About
I find it helps not to take yourself too seriously.
It took a while for me to learn this. When I was small I took life very seriously. I doubt if I had met myself as a child that I would have liked me very much. As it was I didn’t like being me very much. Life was dull, but at least I was tall. I liked being tall.
As I approached my teenage years school came to resemble hell. Much to my disappointment I gradually stopped being one of the taller children and, from thirteen, was gradually overtaken by my contemporaries. Having started playing rugby as a lock forward I gradually worked through the pack positions till I was too short even to be hooker.
On moving to the South I discovered to my horror that people were taller (due to better nutrition and, historically speaking, not having to work in holes in the ground).
But there were some advantages to being the son of a mining family at university and in the strange world of 1980s Labour politics. Arguably working a hole in the ground was considerably more rational than working in 1980’s Labour politics. Nonetheless, I survived that strange life to move during my thirties first to the private sector and later to starting my own business.
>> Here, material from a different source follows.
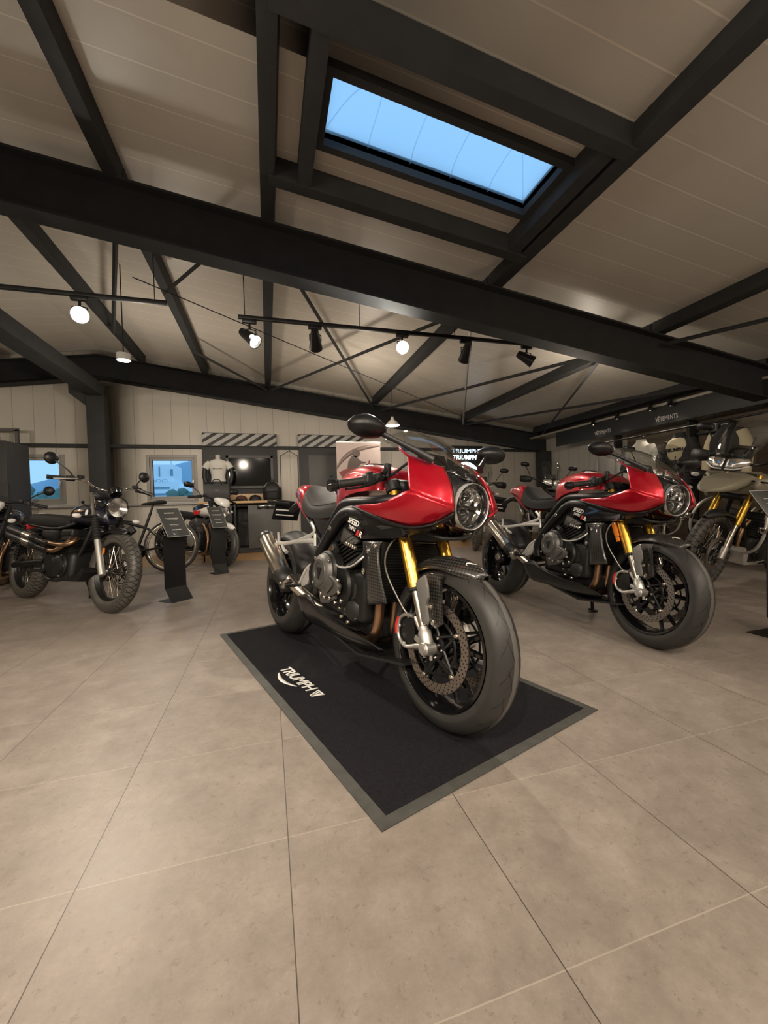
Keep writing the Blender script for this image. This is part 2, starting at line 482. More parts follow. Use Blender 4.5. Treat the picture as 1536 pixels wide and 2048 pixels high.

This has had considerable advantages as I have never felt the need to employ anyone taller than myself.
But as life went along I realised, first of all that having hair is seriously over-rated and that there were greater crises to be faced in mid-life - one actually becomes shorter. My Dad, who was drastically bow legged, ended his life a couple of inches below his adult height. Right now, even my son is taller than me, though, possibly due to the growth hormones to be found in your average high street burger, he is forced to look up at most of his bean-pole mates.
I can’t help but wonder if life would have been any different had I ended up taller?